┏━━

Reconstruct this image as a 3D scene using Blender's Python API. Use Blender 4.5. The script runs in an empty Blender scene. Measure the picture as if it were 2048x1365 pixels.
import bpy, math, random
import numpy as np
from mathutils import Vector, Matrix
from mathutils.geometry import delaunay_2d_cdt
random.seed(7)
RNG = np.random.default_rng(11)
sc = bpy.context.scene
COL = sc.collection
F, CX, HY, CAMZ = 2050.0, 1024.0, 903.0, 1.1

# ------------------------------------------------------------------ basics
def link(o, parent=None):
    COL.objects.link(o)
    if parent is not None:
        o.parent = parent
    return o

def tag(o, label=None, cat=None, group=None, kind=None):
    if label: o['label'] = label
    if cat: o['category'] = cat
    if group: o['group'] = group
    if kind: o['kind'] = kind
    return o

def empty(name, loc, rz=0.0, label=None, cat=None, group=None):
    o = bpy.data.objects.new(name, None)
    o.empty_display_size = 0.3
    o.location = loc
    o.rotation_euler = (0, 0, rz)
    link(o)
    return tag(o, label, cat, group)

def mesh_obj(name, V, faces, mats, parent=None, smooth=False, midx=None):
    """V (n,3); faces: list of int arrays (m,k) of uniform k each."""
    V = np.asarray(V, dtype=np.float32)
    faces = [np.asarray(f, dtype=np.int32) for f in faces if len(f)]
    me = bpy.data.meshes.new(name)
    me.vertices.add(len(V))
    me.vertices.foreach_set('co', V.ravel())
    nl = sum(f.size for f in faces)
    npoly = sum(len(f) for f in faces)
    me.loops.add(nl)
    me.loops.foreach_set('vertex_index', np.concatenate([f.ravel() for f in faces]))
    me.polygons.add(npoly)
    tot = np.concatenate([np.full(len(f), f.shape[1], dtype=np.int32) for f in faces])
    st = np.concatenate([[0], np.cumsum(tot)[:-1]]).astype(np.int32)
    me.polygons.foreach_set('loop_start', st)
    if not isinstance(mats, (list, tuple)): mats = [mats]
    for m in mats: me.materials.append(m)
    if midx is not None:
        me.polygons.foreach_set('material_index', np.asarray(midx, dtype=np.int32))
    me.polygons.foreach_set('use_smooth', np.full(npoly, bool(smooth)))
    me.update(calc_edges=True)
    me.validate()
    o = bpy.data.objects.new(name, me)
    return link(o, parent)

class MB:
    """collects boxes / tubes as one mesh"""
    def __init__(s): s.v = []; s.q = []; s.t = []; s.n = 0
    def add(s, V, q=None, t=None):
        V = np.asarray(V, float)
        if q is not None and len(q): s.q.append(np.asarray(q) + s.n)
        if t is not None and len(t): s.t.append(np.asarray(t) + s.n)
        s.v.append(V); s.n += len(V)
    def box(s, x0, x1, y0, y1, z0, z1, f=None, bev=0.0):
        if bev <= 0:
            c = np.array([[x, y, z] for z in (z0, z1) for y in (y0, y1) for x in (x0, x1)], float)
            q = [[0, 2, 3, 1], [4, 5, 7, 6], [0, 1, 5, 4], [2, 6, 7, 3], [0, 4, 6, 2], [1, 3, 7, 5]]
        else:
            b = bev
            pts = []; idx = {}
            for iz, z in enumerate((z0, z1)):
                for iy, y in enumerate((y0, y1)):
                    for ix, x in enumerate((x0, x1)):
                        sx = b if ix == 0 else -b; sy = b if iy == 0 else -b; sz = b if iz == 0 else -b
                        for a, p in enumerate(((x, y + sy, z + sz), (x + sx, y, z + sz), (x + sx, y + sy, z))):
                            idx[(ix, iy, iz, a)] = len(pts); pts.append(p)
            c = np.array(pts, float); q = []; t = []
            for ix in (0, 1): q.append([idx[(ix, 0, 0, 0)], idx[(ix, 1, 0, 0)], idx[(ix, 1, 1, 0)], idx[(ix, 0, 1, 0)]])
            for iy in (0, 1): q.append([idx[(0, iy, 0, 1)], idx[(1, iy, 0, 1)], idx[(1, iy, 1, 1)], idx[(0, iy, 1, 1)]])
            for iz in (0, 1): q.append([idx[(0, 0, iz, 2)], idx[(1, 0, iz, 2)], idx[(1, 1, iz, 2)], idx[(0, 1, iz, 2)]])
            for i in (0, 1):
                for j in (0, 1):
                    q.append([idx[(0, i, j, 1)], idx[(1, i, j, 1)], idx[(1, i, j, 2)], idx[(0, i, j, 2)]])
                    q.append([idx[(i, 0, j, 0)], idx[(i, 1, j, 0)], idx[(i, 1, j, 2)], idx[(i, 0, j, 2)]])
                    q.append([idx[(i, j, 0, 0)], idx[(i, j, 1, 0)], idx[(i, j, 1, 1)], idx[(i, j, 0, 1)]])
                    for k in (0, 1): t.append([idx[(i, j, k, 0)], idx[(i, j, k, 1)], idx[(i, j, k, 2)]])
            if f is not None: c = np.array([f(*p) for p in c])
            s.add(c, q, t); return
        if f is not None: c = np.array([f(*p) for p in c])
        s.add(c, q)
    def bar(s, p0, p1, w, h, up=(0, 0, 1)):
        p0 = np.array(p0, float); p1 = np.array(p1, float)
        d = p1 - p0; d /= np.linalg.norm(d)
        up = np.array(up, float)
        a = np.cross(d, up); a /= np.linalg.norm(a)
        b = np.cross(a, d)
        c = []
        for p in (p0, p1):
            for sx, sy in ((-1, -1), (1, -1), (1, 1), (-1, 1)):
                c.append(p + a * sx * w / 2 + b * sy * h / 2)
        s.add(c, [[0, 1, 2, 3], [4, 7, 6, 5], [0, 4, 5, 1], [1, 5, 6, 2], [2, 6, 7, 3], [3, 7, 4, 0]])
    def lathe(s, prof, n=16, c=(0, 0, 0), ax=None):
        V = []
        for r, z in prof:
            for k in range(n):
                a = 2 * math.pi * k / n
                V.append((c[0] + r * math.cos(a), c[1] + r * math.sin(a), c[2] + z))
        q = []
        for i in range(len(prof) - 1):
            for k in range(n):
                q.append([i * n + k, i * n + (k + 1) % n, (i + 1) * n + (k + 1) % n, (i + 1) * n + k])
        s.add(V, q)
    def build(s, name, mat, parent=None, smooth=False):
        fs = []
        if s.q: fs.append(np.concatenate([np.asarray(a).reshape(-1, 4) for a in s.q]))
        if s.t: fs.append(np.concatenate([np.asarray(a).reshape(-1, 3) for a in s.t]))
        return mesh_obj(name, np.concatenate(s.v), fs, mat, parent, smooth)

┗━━

Give the count of lines in the listing above that include "scene", with no other words.

Solution for this task:
2